Gerald Gill, a longtime Tufts history professor who passed away this summer, was a lifelong New York Yankees fan.
It was an improbable choice for a black youth growing up in New York in a time when the city's two other franchises - the Brooklyn Dodgers, who signed Jackie Robinson in 1946, and the New York Giants, who had one of the first black crossover stars in Willie Mays - were leaders in the integration of baseball.
The Yankees, meanwhile, were the second-to-last team to sign a black player and claims of pervasive racism among their front office dogged the organization for years.
While his devotion may have been a liability among Tufts' Red Sox faithful - "It got him into a lot of trouble around here," University Professor Sol Gittleman said - it revealed two sides of Gill: a through-and-through historian and a diehard sports fan.
"For a black guy his age to be rooting for the Yankees was inconceivable to me," said Steven Cohen, a lecturer in American Studies. "I used to give him a hard time about it, but he always explained it in context.
"It was baseball, but to him, it was history," Cohen continued.
Thanks to Gill, who passed away on July 27, Tufts students now have the chance to study baseball - and more broadly, professional sports - in the historical context in which he always placed them. Gill leaves behind a curriculum that lifted the study of sports from the realm of fandom to the ranks of social and historical importance.
"He was the first historian at Tufts that really made the study of sports into a discipline," said Gittleman, who, together with Gill, formed the core of Tufts' sports-based curriculum. "It wasn't just black players in the Negro Leagues, either ... the Irish prize-fighter, the Jewish basketball player - that was his stuff. There would be no sports curriculum at Tufts without him."
That curriculum now includes at least four classes across the School of Arts and Sciences and the Experimental College. Gill taught a course on the history of professional sports in America, and Gittleman teaches a history seminar called "America and the National Pastime" and a freshman seminar entitled, "Writing About Baseball." The Experimental College offers "The Analysis of Baseball: Statistics and Sabermetrics," believed to be the nation's only college-level course on the statistical analysis of baseball, and "The Business of Sports," an economics course on the NBA.
Although Gill taught only one course about sports and was primarily considered the department's expert on civil rights and the American South, Gittleman describes him as the driving force in establishing sports as an academic subject worthy of study.
"He put all of that - pennant races and prizefighters and Jackie Robinson - in an academic perspective, and he was very, very scholarly about it," Gittleman said. "He created the matrix of sports as an academic discipline."
As a new arrival to the history department in 1980, Gill was appointed as a specialist in the American South and African-American history. But he planted the idea of teaching a class about sports, scratching an intellectual itch and combining hobby with scholarship. His "Sports in America" course debuted in the fall of 2001 and was consistently filled to capacity.
"He was an avid sports fan, and he was incredibly good at putting that stuff in an academic context," said David Pomerantz (LA'07), an advisee of Gill's. "The Negro Leagues, Muhammad Ali, Jack Johnson - that was history to him."

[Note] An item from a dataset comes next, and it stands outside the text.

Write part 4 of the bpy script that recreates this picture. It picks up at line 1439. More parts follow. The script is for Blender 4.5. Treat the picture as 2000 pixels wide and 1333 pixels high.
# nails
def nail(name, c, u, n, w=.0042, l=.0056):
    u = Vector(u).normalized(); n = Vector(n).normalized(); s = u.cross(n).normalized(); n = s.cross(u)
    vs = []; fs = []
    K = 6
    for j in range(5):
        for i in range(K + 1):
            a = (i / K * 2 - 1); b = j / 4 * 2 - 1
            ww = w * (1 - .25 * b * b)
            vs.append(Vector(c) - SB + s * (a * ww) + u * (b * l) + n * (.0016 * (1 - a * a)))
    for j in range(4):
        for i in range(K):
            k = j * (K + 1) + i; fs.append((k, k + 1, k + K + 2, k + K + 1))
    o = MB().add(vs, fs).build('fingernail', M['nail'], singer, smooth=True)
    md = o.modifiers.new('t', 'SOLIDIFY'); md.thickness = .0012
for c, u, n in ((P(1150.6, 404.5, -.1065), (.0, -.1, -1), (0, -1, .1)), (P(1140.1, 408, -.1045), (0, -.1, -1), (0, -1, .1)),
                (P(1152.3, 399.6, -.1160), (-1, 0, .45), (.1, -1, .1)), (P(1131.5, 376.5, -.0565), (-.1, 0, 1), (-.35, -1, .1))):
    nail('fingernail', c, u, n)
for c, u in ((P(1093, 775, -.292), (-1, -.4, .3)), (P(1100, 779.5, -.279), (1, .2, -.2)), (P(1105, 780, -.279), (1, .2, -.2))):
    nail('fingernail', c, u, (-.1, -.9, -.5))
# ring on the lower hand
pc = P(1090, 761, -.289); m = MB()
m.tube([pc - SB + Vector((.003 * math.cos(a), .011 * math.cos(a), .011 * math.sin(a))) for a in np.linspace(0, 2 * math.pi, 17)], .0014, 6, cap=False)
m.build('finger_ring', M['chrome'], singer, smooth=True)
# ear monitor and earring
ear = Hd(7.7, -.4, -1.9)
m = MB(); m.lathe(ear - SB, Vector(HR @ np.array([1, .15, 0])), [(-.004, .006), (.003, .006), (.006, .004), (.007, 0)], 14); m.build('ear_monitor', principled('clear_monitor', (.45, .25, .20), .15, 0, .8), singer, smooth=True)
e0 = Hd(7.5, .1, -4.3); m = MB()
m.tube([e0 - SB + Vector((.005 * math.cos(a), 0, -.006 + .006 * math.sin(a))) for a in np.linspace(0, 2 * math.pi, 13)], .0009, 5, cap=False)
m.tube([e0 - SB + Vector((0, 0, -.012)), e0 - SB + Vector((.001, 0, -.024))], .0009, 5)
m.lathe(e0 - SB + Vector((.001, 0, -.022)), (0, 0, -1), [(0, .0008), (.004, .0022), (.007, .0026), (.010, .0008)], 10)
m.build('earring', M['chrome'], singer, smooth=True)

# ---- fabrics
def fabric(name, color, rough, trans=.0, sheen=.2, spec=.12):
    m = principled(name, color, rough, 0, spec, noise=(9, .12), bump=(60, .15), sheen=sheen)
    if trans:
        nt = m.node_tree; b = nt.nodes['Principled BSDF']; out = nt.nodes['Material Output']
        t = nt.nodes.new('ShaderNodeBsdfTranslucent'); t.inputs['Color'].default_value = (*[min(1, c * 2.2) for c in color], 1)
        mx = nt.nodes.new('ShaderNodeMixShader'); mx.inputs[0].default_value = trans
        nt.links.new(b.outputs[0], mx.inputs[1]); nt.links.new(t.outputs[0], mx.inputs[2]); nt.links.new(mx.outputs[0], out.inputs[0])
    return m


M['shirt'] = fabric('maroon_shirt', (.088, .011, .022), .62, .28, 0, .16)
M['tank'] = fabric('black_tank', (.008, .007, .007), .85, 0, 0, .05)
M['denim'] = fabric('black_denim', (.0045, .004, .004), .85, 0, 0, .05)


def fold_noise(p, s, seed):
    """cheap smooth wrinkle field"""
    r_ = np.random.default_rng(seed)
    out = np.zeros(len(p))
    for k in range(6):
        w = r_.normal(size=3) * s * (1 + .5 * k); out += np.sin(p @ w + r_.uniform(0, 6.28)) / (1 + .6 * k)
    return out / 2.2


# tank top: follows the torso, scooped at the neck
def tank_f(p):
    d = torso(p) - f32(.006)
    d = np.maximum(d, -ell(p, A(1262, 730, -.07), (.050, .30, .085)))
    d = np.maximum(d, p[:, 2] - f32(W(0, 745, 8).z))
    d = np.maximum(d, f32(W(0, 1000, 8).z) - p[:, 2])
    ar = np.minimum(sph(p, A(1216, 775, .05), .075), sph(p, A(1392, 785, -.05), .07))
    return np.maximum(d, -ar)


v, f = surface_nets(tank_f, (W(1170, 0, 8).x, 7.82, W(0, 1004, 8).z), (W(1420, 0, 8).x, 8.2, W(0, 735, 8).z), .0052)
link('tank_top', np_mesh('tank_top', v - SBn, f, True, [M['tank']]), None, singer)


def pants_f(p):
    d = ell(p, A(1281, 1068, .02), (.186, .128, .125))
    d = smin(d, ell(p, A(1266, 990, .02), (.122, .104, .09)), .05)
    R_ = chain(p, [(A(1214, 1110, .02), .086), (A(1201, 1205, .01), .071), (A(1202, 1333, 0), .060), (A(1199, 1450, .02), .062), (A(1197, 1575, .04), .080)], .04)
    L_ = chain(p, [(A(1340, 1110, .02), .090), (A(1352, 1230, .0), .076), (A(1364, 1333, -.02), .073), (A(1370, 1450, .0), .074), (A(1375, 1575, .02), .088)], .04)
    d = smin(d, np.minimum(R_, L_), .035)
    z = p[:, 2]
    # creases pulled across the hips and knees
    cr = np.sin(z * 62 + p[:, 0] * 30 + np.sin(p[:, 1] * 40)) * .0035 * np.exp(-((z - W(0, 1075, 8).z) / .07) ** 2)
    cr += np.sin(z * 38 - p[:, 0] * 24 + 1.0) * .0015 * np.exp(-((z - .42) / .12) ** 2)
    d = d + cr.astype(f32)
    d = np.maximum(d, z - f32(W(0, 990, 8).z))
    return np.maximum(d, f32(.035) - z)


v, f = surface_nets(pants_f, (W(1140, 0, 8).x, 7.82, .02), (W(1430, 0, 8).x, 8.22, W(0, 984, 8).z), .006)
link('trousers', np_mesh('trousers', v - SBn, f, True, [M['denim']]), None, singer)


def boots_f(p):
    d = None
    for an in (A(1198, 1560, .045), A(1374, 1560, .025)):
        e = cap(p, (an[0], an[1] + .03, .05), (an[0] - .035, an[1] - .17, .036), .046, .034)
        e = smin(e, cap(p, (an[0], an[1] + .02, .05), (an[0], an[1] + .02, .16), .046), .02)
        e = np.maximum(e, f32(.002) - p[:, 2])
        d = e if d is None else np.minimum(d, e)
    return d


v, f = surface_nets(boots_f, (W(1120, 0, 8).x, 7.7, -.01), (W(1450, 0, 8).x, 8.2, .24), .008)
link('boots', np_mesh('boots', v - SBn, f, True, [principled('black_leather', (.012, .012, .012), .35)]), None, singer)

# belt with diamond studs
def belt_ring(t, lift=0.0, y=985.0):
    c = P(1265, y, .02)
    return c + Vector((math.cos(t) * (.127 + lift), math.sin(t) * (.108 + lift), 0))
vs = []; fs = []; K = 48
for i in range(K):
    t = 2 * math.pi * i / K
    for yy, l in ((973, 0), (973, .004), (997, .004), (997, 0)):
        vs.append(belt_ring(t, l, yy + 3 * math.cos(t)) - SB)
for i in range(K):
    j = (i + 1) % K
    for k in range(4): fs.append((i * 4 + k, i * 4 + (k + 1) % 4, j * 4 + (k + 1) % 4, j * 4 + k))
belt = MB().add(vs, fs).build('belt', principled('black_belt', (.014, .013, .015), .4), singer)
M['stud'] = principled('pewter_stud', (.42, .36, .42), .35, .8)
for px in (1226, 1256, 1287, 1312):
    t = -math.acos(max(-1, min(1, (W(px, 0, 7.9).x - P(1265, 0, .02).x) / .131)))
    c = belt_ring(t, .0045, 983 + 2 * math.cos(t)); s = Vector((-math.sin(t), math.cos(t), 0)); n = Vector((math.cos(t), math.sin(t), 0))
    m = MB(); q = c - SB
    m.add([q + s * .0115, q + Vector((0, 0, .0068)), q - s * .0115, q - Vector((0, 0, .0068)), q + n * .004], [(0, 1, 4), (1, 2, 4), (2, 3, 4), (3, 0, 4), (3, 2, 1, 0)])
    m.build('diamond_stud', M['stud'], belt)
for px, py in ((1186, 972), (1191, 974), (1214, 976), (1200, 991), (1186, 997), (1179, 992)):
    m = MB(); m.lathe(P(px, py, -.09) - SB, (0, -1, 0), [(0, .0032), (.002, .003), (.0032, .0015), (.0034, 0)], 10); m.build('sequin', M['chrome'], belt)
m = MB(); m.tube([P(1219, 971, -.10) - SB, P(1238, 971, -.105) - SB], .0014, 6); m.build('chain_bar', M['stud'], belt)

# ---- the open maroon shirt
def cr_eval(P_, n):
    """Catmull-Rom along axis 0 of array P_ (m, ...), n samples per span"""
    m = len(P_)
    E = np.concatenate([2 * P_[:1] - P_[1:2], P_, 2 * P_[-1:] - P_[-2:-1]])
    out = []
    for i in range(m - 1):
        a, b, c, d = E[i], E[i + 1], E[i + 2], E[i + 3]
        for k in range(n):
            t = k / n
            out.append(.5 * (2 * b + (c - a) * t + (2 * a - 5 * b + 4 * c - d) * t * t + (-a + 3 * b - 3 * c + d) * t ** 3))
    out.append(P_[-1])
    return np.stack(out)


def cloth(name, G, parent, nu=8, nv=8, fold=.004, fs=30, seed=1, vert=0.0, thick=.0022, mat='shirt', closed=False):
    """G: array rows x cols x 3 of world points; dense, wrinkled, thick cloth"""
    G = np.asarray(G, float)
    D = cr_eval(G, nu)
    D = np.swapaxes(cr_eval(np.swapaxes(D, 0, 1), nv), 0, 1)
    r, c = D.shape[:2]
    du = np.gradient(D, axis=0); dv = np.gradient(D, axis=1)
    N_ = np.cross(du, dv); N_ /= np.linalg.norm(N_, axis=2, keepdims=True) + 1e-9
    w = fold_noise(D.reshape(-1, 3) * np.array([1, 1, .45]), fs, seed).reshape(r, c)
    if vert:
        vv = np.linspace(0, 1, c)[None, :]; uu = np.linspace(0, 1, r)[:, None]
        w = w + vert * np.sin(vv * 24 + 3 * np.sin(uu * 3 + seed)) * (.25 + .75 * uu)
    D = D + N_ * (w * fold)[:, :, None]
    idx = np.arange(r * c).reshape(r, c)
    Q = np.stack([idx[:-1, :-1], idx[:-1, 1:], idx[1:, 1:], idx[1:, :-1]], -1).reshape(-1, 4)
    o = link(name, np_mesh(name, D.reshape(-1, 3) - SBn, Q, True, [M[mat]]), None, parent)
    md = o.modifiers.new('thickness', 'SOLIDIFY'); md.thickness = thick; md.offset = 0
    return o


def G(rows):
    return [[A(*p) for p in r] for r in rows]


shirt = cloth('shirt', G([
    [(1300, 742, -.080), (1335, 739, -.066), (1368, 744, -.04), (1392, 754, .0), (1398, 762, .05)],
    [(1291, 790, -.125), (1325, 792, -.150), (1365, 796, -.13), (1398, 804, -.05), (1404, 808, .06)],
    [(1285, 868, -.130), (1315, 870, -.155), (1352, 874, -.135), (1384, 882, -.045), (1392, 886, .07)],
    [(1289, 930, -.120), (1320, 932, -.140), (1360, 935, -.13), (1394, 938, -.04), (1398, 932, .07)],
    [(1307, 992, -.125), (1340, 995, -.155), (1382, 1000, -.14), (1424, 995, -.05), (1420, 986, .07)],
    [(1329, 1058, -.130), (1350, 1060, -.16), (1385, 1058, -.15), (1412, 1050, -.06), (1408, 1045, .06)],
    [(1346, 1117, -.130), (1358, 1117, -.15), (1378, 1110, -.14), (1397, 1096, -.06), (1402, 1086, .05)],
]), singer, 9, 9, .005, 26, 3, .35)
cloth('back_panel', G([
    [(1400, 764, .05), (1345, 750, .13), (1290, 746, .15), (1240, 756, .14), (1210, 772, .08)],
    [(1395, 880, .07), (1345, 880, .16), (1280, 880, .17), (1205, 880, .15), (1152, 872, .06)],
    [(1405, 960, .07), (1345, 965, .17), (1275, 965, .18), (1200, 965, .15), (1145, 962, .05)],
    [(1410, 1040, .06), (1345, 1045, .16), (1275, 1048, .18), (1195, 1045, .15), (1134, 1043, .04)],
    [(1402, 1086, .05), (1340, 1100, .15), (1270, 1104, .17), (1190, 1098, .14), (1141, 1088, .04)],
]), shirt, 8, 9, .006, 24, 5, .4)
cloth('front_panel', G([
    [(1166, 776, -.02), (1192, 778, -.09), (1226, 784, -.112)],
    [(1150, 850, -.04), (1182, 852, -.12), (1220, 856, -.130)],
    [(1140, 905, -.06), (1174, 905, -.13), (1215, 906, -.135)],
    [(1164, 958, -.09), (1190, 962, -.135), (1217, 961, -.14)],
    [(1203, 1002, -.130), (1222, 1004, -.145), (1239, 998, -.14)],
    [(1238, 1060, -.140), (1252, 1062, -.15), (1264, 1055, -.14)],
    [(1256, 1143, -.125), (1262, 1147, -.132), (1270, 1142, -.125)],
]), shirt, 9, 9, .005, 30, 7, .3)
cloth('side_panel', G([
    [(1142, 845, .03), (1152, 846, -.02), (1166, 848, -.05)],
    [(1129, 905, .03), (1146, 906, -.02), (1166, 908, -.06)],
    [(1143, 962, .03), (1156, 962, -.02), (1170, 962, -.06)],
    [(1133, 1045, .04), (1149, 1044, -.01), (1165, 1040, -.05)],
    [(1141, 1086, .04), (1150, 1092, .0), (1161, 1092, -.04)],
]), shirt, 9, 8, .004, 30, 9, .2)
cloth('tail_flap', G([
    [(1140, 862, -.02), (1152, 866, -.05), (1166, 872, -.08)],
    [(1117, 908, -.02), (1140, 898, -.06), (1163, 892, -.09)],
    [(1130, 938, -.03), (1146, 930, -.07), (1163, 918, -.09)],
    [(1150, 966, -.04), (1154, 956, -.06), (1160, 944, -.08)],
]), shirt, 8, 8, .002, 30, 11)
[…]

The course was fodder for Tufts sports' junkies. But Gill wanted his students to be more than box-score checkers, and he drew out the parallels between sports, especially baseball, and trends in American history.
Genuine history buffs - and those sports fans whom Gill was able to convert - were treated to a course that meshed fan and scholar not as mutually exclusive, but as complementary roles.
"For the people who appreciated the historical connection, it was a great course," said Andrew Silver (LA '07), who took Gill's class in the spring of 2006. "Not only did you have an extremely interesting topic with obvious connections to the broader topic of American history, but you also had a professor who clearly felt that connection himself."
For Gill, sports reflected the major changes in 19th- and 20th-century American society: immigration, urbanization, economic changes and integration. Gill approached the subject the same way he approached his class on race relations and the American South: above all, as a history course.
"Bringing in actual Negro League jerseys and hats was the equivalent of bringing in a soldier's uniform for a course on World War I," Silver said. "Things like that strengthened the students' connection to the course."
When Gill arrived, sports were not a part of the history department's course offerings. Now, Tufts is one of many major colleges and universities that offer full-credit courses about sports, and it does so in a range of departments as diverse as history, sociology, economics, mathematics and law.
"[Gill] played a huge role with students, but it went beyond that: He had a major impact on his colleagues that is still continuing," said Gittleman, who published a book about the 1950s New York Yankees in April and credits Gill as a major influence on his research.
"He was a teacher of teachers; that may be his greatest legacy."